The visuals for both Pangs and Mistakes are as beguiling as the content. Filmmaking duo The Rest and illustrator Sam Adefe are the brains behind it. The former has directed videos for Jungle, Little Simmz and Kojey Radical, whilst the latter is a Stormzy collaborator. Both visuals speak to the arcane quality of Mined’s music. In Pangs, the dancer’s fluid movements amid the dreamy background aesthetic is spell-bounding. In Mistakes, the woes of heartbreak assume a physical dimension; the dancers interpretatively dance it out. The video likewise zeroes in on the beauty of the black form; further emphasised by stylist Ibrahim Kamara’s panache for blurring black femininity and masculinity.

Mined, whose name is actually ‘denim’ backwards (a reference to a time when he and a pal rolled up to a gig in matching Levi jackets) admits to being a big fan of listening to sad music when sad.

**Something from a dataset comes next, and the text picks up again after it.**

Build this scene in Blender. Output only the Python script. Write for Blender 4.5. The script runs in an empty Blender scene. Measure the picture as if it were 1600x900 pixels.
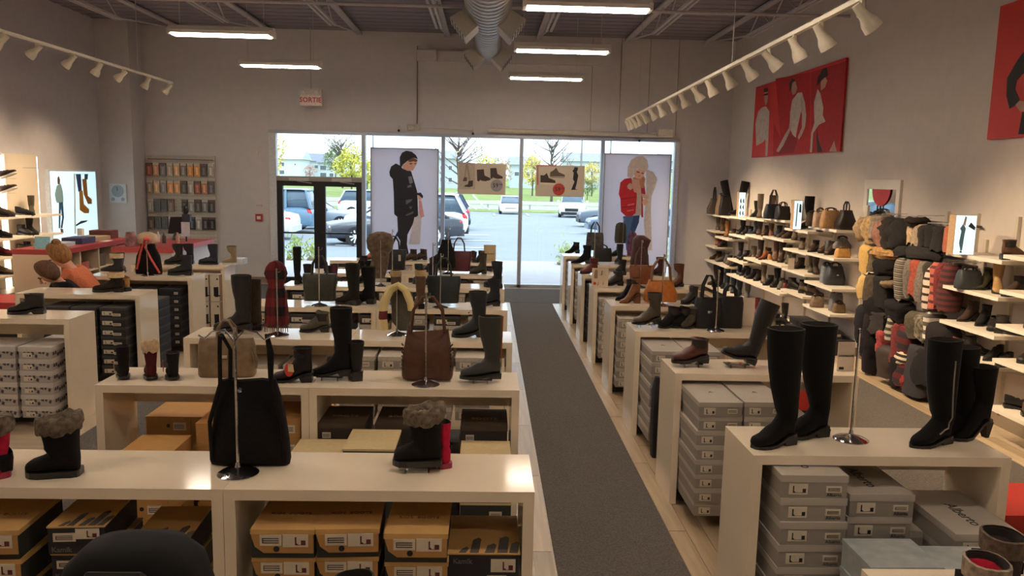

It’s a bittersweet habit and many of us love indulge in the self-pity. “Sadness is a powerful emotion and moreover it’s a very honest feeling that you’d be less inclined to fake”, he explains. However Kofi’s (Mined’s real name) aim is to conjure up sounds that inspire such feeling, is done with the grace of someone who themselves is experiencing it.

“One of my friends jokes that I always name about 100 artists as my main influence” Kofi states. Though this is probably due to the multifaceted nature of his sound. He cites the melodic Brian Eno, the techno-cum-electronica veteran Caribou and his own former housemate Jason Nolan, as some major influencers. The complexity of these artists music is illustrated by a shared tendency to let their soundscapes ripple out, revealing a richness in tone and depth. Such intricacy can be detected in Mined’s own music.

So what’s next? In an ideal world, Mined would like to collaborate with neo-soul Queen Connie Constance, or the uniquely sounding New Zealander Aldous Harding. “I just want people to accept my music for what it really is, and for it to find its own spot in the U.K music scene”.